Do this: Report every line in the listing below where the string "from" shows up.

Dataset extract:
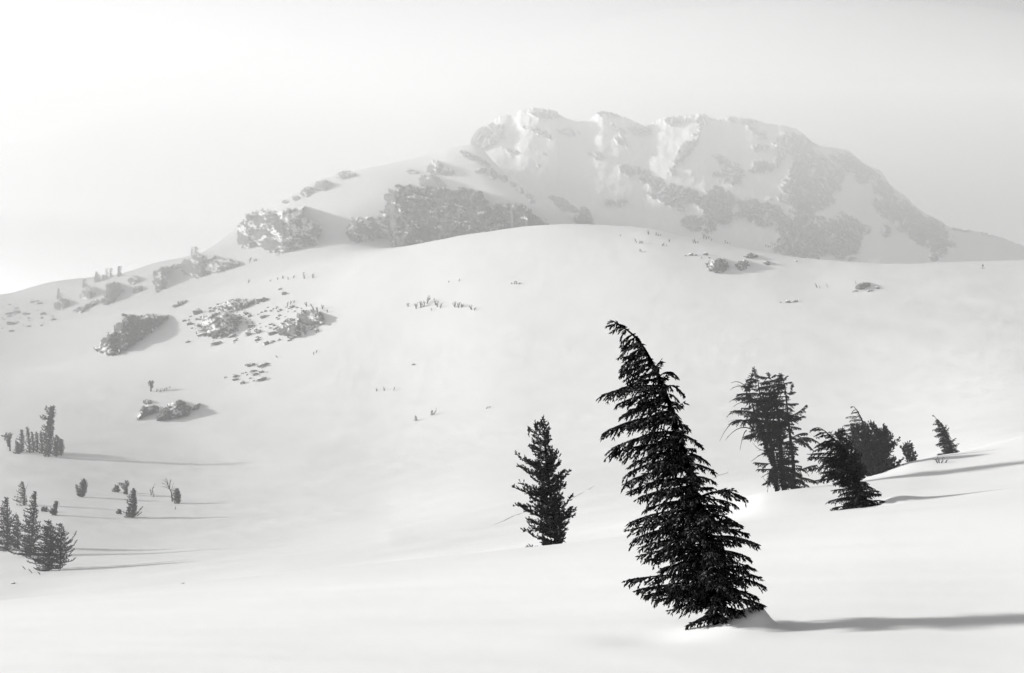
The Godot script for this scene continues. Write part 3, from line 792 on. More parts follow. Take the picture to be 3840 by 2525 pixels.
	tree({name = "hemlock_tree", label = "leaning hemlock with a bent tip in front of the wide bushy pine", kind = "hemlock", d = 61.0, seed = 28, s = 1.0, r = 0.12, split = true, n = 130, snow = 0.10, low = 0.85, least = 0.35, curl = 0.08, tilt = -0.1, wind = -0.15, full = 1.2,
		trunk = [3262, 1912, 3225, 1820, 3195, 1740, 3160, 1680, 3125, 1645, 3095, 1618, 3078, 1606],
		crown = [1625, 3085, 3105, 1650, 3080, 3130, 1680, 3065, 3165, 1700, 3060, 3185, 1740, 3052, 3205, 1780, 3060, 3225, 1810, 3080, 3255, 1840, 3120, 3285, 1860, 3135, 3290, 1880, 3125, 3300, 1900, 3140, 3295, 1910, 3160, 3260],
		boughs = [[3080, 1607, 3042, 1615, 0.15], [3090, 1615, 3055, 1612, 0.1], [3100, 1625, 3058, 1634, 0.15], [3112, 1635, 3070, 1640, 0.1], [3130, 1652, 3062, 1672, 0.08], [3140, 1660, 3064, 1688, 0.05], [3150, 1672, 3075, 1684, 0.1], [3175, 1710, 3045, 1702, 0.05], [3185, 1730, 3042, 1716, 0.05], [3190, 1750, 3050, 1760, 0.05], [3210, 1790, 3060, 1800, 0.03], [3240, 1870, 3116, 1880, 0.06], [3250, 1890, 3128, 1908, 0.03], [3255, 1900, 3145, 1914, 0.03], [3240, 1850, 3298, 1842, 0.1], [3245, 1865, 3302, 1855, 0.1], [3255, 1885, 3314, 1880, 0.1], [3258, 1895, 3300, 1892, 0.1], [3118, 1640, 3116, 1622, 0.0]]})
	tree({name = "bushy_pine", label = "short pine bush with upturned tips between the leaning hemlock and the bushy pine", d = 70.0, seed = 33, s = 1.2, r = 0.12, n = 110, kind = "pine", low = 0.9, least = 0.4, tilt = 0.5, full = 0.9, deep = 0.8, split = true,
		trunk = [3222, 1890, 3200, 1780, 3170, 1690, 3150, 1632],
		crown = [1620, 3142, 3158, 1640, 3130, 3175, 1670, 3140, 3200, 1710, 3150, 3222, 1750, 3160, 3235, 1800, 3190, 3250]})
	tree({name = "pine_sapling", label = "small slender pine in the hollow right of the bushy pine", d = 110.0, seed = 37, s = 1.4, r = 0.1, n = 60, kind = "pine", tilt = 0.8, full = 0.9, least = 0.5, low = 0.95,
		trunk = [3425, 1766, 3415, 1720, 3402, 1690, 3400, 1668],
		crown = [1666, 3396, 3408, 1682, 3376, 3418, 1700, 3380, 3424, 1720, 3388, 3432, 1740, 3402, 3438, 1762, 3420, 3430],
		boughs = [[3415, 1730, 3378, 1682], [3410, 1710, 3395, 1670], [3415, 1720, 3416, 1674]]})
	tree({name = "hemlock_tree", label = "small dark leaning hemlock alone at the far right, high on the swell", kind = "hemlock", d = 116.0, seed = 41, s = 1.2, r = 0.10, n = 150, split = true, low = 0.8, least = 0.45, curl = 0.05, tilt = -0.05, wind = -0.12, full = 0.9,
		trunk = [3578, 1712, 3560, 1660, 3545, 1620, 3525, 1585, 3512, 1572, 3504, 1560],
		crown = [1572, 3505, 3516, 1600, 3505, 3538, 1625, 3506, 3552, 1650, 3510, 3566, 1680, 3516, 3584, 1700, 3532, 3596, 1712, 3540, 3594],
		boughs = [[3508, 1565, 3500, 1558, 0.1], [3530, 1592, 3502, 1590, 0.05], [3540, 1610, 3502, 1612, 0.05], [3545, 1625, 3504, 1636, 0.05], [3555, 1660, 3510, 1666, 0.05], [3572, 1700, 3522, 1702, 0.0], [3540, 1615, 3550, 1595, 0.0], [3542, 1625, 3556, 1606, 0.0], [3555, 1660, 3580, 1645, 0.0], [3562, 1680, 3592, 1664, 0.0]]})

# ---------------------------------------------------------------- bare rock
func profile(px: float, from: float) -> Array:   # what a column of the snow shows: rows (falling) and their depths
	var c := clampi(int(round(col_index(px))), 0, PXS.size() - 1)
	var rows := PackedFloat32Array()
	var ds := PackedFloat32Array()
	var best := 1e9
	for r in NR:
		if DS[r] < from: continue
		var g := GROUND[c * NR + r]
		if g < best:
			best = g
			rows.append(g); ds.append(DS[r])
	return [rows, ds]

func depth_in(p: Array, py: float) -> float:
	var rows: PackedFloat32Array = p[0]
	var ds: PackedFloat32Array = p[1]
	if py >= rows[0]: return ds[0]
	var hi := rows.size() - 1
	if py <= rows[hi]: return ds[hi]
	var lo := 0
	while hi - lo > 1:
		var mid := (lo + hi) / 2
		if rows[mid] > py: lo = mid
		else: hi = mid
	return lerpf(ds[lo], ds[hi], (rows[lo] - py) / maxf(rows[lo] - rows[hi], 1e-5))

func edge_of(poly: PackedVector2Array, p: Vector2) -> float:   # distance inside the outline, negative outside
	var best := 1e9
	var n := poly.size()
	for i in n:
		var q := Geometry2D.get_closest_point_to_segment(p, poly[i], poly[(i + 1) % n])
		best = minf(best, p.distance_squared_to(q))
	best = sqrt(best)
	return best if Geometry2D.is_point_in_polygon(p, poly) else -best

func oval(e: Array) -> PackedVector2Array:
	var out := PackedVector2Array()
	var t := deg_to_rad(e[4]) if e.size() > 4 else 0.0
	for k in 14:
		var a := TAU * k / 14.0
		var q := Vector2(cos(a) * e[2], sin(a) * e[3]).rotated(t)
		out.append(Vector2(e[0], e[1]) + q)
	return out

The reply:
The Godot script for this scene continues. Write part 3, from line 792 on. More parts follow. Take the picture to be 3840 by 2525 pixels.
func profile(px: float, from: float) -> Array:   # what a column of the snow shows: rows (falling) and their depths
		if DS[r] < from: continue